Changing Symbols and the Swastika

Chilocco Indian Agricultural School basketball team 1908-09

Symbols serve as a significant way to express identity within society. Crosses generally identify someone as a Christian, a hammer and sickle as a communist, and black and white houndstooth as a University of Alabama fan. Of course, that simple equation provides an arena for significant competition about exactly which symbol represents which ideas. The apparent incongruency of Native Americans wearing swastikas on their basketball uniforms (Chilocco Indian Agricultural School in Oklahoma, 1908) derives from the assumption that symbols have a defined meaning. As with identity labels generally, the meanings of symbols like the swastika shift over time, and seldom does a symbol have only one meaning.

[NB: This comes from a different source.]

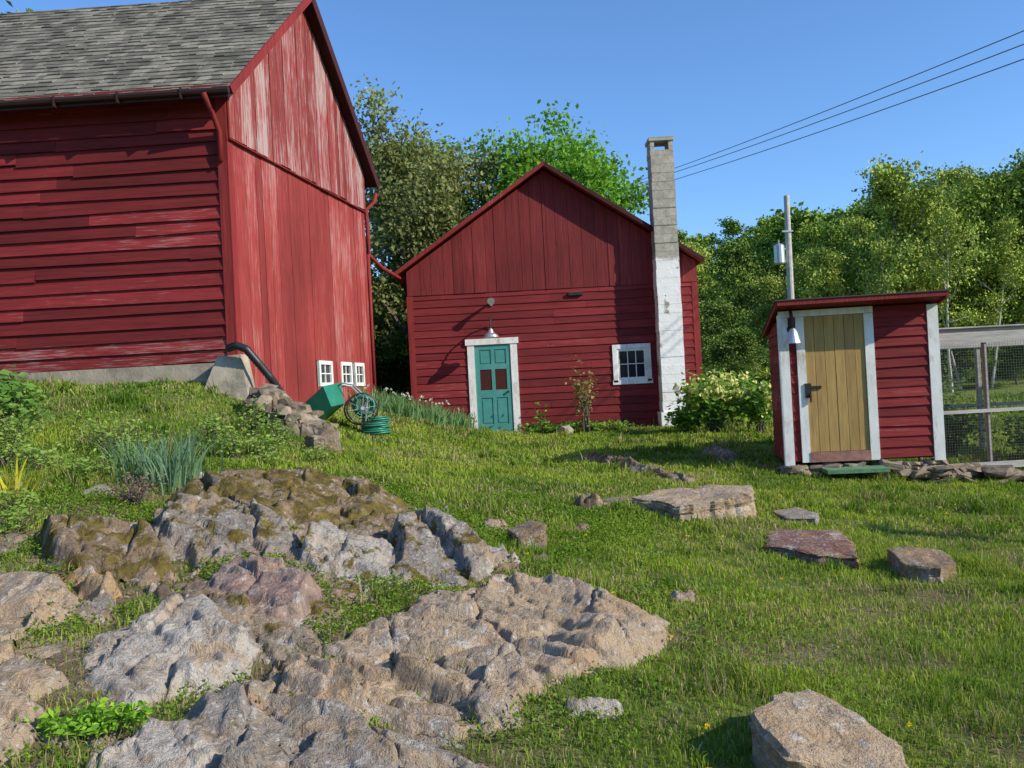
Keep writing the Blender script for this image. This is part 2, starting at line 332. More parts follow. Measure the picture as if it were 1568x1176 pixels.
def sdf(px,py,poly):
    n=len(poly);d=np.full(px.shape,1e9);s=np.ones(px.shape)
    for i in range(n):
        ax,ay=poly[i];bx,by=poly[i-1];ex,ey=bx-ax,by-ay;wx,wy=px-ax,py-ay
        t=np.clip((wx*ex+wy*ey)/(ex*ex+ey*ey+1e-12),0,1)
        d=np.minimum(d,(wx-ex*t)**2+(wy-ey*t)**2)
        c1=py>=ay;c2=py<by;c3=ex*wy>ey*wx
        s=np.where((c1&c2&c3)|(~c1&~c2&~c3),-s,s)
    return -s*np.sqrt(d)
def rockfield(x,y,g=None):
    if g is None: g=ground(x,y)
    wx=x+.12*fbm(x,y,2.2,3,21);wy=y+.12*fbm(x,y,2.2,3,31)
    d1x,d1y,i1,e1=worley(wx+.25*wy,wy*.7,2.6,41);d2x,d2y,i2,e2=worley(wx+.3*wy,wy*.6,7.5,51)
    s1=sstep(0,.035,e1);s2=sstep(0,.022,e2)
    fac1=(d1x*(i1-.5)*.48+d1y*((i1*7.3)%1-.5)*.48)*s1+.040*(i1-.5)*s1
    fac2=((d2x*(i2-.5)*.5+d2y*((i2*7.3)%1-.5)*.5)+.016*(i2-.5))*s2
    crack=-.032*np.exp(-(e1/.02)**2)*(i1>.3)-.010*np.exp(-(e2/.012)**2)*(i2>.45)
    qs=(x*.55+y*1.0)/.22+1.2*fbm(x,y,1.3,3,66);fr=qs-np.floor(qs)
    strata=.036*(sstep(.0,.16,fr)-fr)*(.3+1.4*np.clip(fbm(x,y,1.1,2,68)+.4,0,1))
    nz=.03*fbm(x,y,1.8,3,61)+.016*fbm(x,y,8,4,71)+.005*fbm(x,y,40,2,81)
    dn=.08*fbm(x,y,4.5,4,87)
    det=fac1+fac2+crack+nz+strata
    R=(1-sstep(-.6,.5,x+.4*fbm(x,y,1.1,2,203)))*(1-sstep(6.9,7.9,y))*sstep(-4.6,-3.9,x)
    bf=fbm(x,y,1.5,4,201)
    z=g+.14*bf-.032+det*.7-.35*(1-R)
    bt=np.clip(.5+1.3*fbm(x,y,1.2,3,205),0,1)[...,None];b2_=np.clip(.5+1.5*fbm(x,y,2.1,3,207),0,1)[...,None]
    tint=(np.array(T_gry)*(1-bt)+np.array(T_tan)*bt)*(1-b2_*.5)+np.array(T_brn)*b2_*.5
    moss=np.clip(.24+.7*fbm(x,y,1.4,3,209),0,.6)
    for (poly,h,tx,ty,st,ti,ms) in ROCKS:
        P=np.array(poly);lo=P.min(0)-.2;hi=P.max(0)+.2
        m=(x>lo[0])&(x<hi[0])&(y>lo[1])&(y<hi[1])
        if not m.any(): continue
        cx,cy=P.mean(0);g0=gz(cx,cy);e=.25
        gx=(gz(cx+e,cy)-gz(cx-e,cy))/(2*e);gy=(gz(cx,cy+e)-gz(cx,cy-e))/(2*e)
        size=min(1,h/.05)
        d=sdf(wx[m],wy[m],poly)+dn[m]*size
        top=g0+h+(gx+tx)*(x[m]-cx)+(gy+ty)*(y[m]-cy)+det[m]*size
        dd=np.where(d>0,st*d,d*2)
        a=top;b_=g[m]-.02+dd+det[m]*.3*size;k=.008
        hh=np.clip(.5+.5*(a-b_)/k,0,1);rz=a*(1-hh)+b_*hh-k*hh*(1-hh)
        zz=z[m];mm=rz>zz;zz[mm]=rz[mm];z[m]=zz
        tt=tint[m];tt[mm]=np.array(ti);tint[m]=tt;q=moss[m];q[mm]=ms;moss[m]=q
    return z,tint,moss
xs=np.arange(-4.6,3.7,.0115);ys=3*np.exp(np.arange(0,math.log(14.4/3),.0031))
X,Y=np.meshgrid(xs,ys);G=ground(X,Y);Z,TI,MO=rockfield(X,Y,G)
keep=Z>G-.04
nx=len(xs);q=keep[:-1,:-1]&keep[1:,:-1]&keep[:-1,1:]&keep[1:,1:]
jj,ii=np.nonzero(q);a=jj*nx+ii
Fq=np.stack([a,a+1,a+1+nx,a+nx],1)
used=np.unique(Fq);rem=np.full(X.size,-1);rem[used]=np.arange(len(used))
V=np.stack([X.ravel(),Y.ravel(),Z.ravel()],1)[used]
np_obj("rock_outcrop",V,rem[Fq],[M_rock],cols=TI.reshape(-1,3)[used],extra=MO.ravel()[used],smooth=True)
SLABS=[([(1.12,9.0),(1.5,9.35),(2.1,9.45),(2.5,9.2),(2.35,8.75),(2.1,8.5),(1.55,8.35)],.18,.02,.03,T_tan,.12),
([(1.0,9.3),(.75,9.1),(.85,8.95),(1.2,8.95),(1.3,9.2)],.06,0,0,T_brn,.2),
([(2.08,7.3),(2.3,7.9),(2.9,7.85),(2.8,7.2),(2.62,6.75),(2.42,6.9)],.07,.0,.02,T_red,.0),
([(2.65,8.95),(2.95,9.1),(3.08,8.76),(2.93,8.5),(2.66,8.6)],.06,0,.03,T_gry,.1),
([(2.9,6.85),(3.12,7.0),(3.36,6.9),(3.3,6.5),(3.05,6.25),(2.88,6.4)],.10,-.05,.04,T_brn,.15),
([(.93,3.55),(1.05,3.78),(1.25,3.84),(1.4,3.68),(1.5,3.45),(1.41,3.15),(.95,3.2)],.16,-.16,.12,T_tan,.1),
([(-2.6,10.7),(-2.45,10.95),(-2.2,10.8),(-2.2,10.5),(-2.45,10.45)],.17,0,.05,T_brn,.1),
([(-.09,7.3),(.1,7.4),(.22,7.2),(.2,7.0),(.0,6.95)],.13,.1,.1,T_brn,.1)]
for (poly,h,tx,ty,ti,ms) in SLABS:
    P=np.array(poly);c=P.mean(0);ring=[]
    for i in range(len(P)):
        a,b_=P[i],P[(i+1)%len(P)];L=np.linalg.norm(b_-a);k=max(2,int(L/.04))
        for j in range(k): ring.append(a+(b_-a)*j/k)
    ring=np.array(ring);k=len(ring);ph=rng.uniform(0,9)
    rad=ring-c;ring=c+rad*(1+.25*fbm(ring[:,0]+ph,ring[:,1],4,4,5)[:,None]);g0=gz(*c)
    lev=[(-.12,1.02),(h*.15,1.0)];z=h*.15
    while z<h*.8: z+=h*rng.uniform(.18,.3);lev+=[(min(z,h*.93),1-rng.uniform(-.02,.04)),(min(z,h*.93)+.004,1-rng.uniform(.015,.07))]
    lev+=[(h,.955),(h+.004,.85),(h+.005,.7),(h+.005,.5),(h+.003,.3)]
    V=[]
    for li_,(zz,sc) in enumerate(lev):
        rr_=c+(ring-c)*(sc+.04*fbm(ring[:,0]*1.+li_*.7,ring[:,1],11,4,int(li_*3+9))[:,None]*(1 if sc>.8 else .3))
        base=g0+zz+tx*(rr_[:,0]-c[0])+ty*(rr_[:,1]-c[1])
        V.append(np.stack([rr_[:,0],rr_[:,1],base+(.055*fbm(rr_[:,0],rr_[:,1],3.2,5,8)*min(1,h/.1) if zz>h*.5 else 0)],1))
    V.append(np.array([[c[0],c[1],g0+h+.005]]));V=np.concatenate(V);Fs=[]
    for l_ in range(len(lev)-1):
        i=np.arange(k);Fs.append(np.stack([l_*k+i,l_*k+(i+1)%k,(l_+1)*k+(i+1)%k,(l_+1)*k+i],1))
    i=np.arange(k);l_=len(lev)-1;T=np.stack([l_*k+i,l_*k+(i+1)%k,np.full(k,len(V)-1)],1)
    np_obj("stone_slab",V,[np.concatenate(Fs),T],[M_rock],cols=np.tile(np.array(ti),(len(V),1)),extra=np.full(len(V),ms))
def in_slab(x,y):
    m=np.zeros(x.shape,bool)
    for s_ in SLABS:
        P=np.array(s_[0]);lo=P.min(0)-.1;hi=P.max(0)+.1;k=(x>lo[0])&(x<hi[0])&(y>lo[1])&(y<hi[1])
        q=m[k];q|=sdf(x[k],y[k],s_[0])>.03;m[k]=q
    return m
# ------------------------------------------------------------------ ground
def dirtmask(x,y):
    m=(1-sstep(-.7,.5,x+.35*fbm(x,y,1.2,3,91)))*(1-sstep(7.4,8.4,y+.5*fbm(x,y,1.1,3,92)))
    m=m*(.64+.9*fbm(x,y,2.3,4,93))
    m2=.8*sstep(.08,.45,fbm(x,y,1.5,4,95))*(1-sstep(7,10,y))
    return np.clip(np.maximum(m,m2),0,1)
def axis(lo,hi,c0,c1,fine,grow):
    a=list(np.arange(c0,c1,fine));s=fine;x=a[-1]
    while x<hi: s*=grow;x+=s;a.append(x)
    s=fine;x=c0;bb=[]
    while x>lo: s*=grow;x-=s;bb.append(x)
    return np.array(bb[::-1]+a)
ax=axis(-600,600,-6,7,.06,1.07);ay=axis(-300,700,2.2,14,.06,1.06)
X,Y=np.meshgrid(ax,ay);Z=ground(X,Y)
j,i=np.meshgrid(np.arange(len(ay)-1),np.arange(len(ax)-1),indexing='ij');a=(j*len(ax)+i).ravel();n_=len(ax)
dm=dirtmask(X,Y).ravel()
np_obj("ground",np.stack([X.ravel(),Y.ravel(),Z.ravel()-.006],1),np.stack([a,a+1,a+1+n_,a+n_],1),[M_ground],cols=np.stack([dm]*3,1),smooth=True)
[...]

The swastika is one symbol whose meaning is particularly contested today. In Europe and the United States, the swastika has become intimately tied to Nazi ideology since the Nazi party adopted it in 1920. Its use predates that adoption by millennia, found in artifacts from in North America, the Iranian plateau, South Asia, and various other locations. The meanings and explanations for these various appearances of the symbol are uncertain, but are generally assumed to be auspicious. (A 1933 pamphlet provides an interesting account of its presumed prehistorical meanings.) In regions such as South and East Asia (and among those who identify with those areas), the symbol is frequently used today not to convey a Nazi identity but as an auspicious symbol. While the Nazi swastika typically is right-facing, people in various parts of Asia display swastikas turned in either direction, often depending on the aesthetics of its creator and the context of its application.

With globalization, the swastika has become a point of contention. People in Europe and the Americas who use the symbol feel compelled to explain their use of the swastika to distance themselves from Nazi ideology. The standard line is that the swastika is an ancient, auspicious symbol that Hitler misused. When some in the EU proposed banning the swastika, groups of immigrants primarily from India campaigned against the ban. Ramesh Kallidia of the Hindu Forum of Britain reportedly asserted, “The swastika has been around for 5,000 years as a symbol of peace. This is exactly the opposite of how it was used by Hitler.”

While the swastika has apparently been used for millennia, though not always labeled with that Sanskrit-derived name, the narrative of pure origins and corruption homogenizes a complex symbol, assuming a singular, true meaning. Having no intrinsic content, the meanings of symbols, like identity labels, are constructed socially. Reading a meaning back into history or across communities misses that lack of inherent content. Therefore, both those who assume that any use of the swastika reflects Nazi ideology and those who assert that Hitler corrupted a positive ancient symbol construct a consistent meaning for the symbol that ignores the malleability of symbols.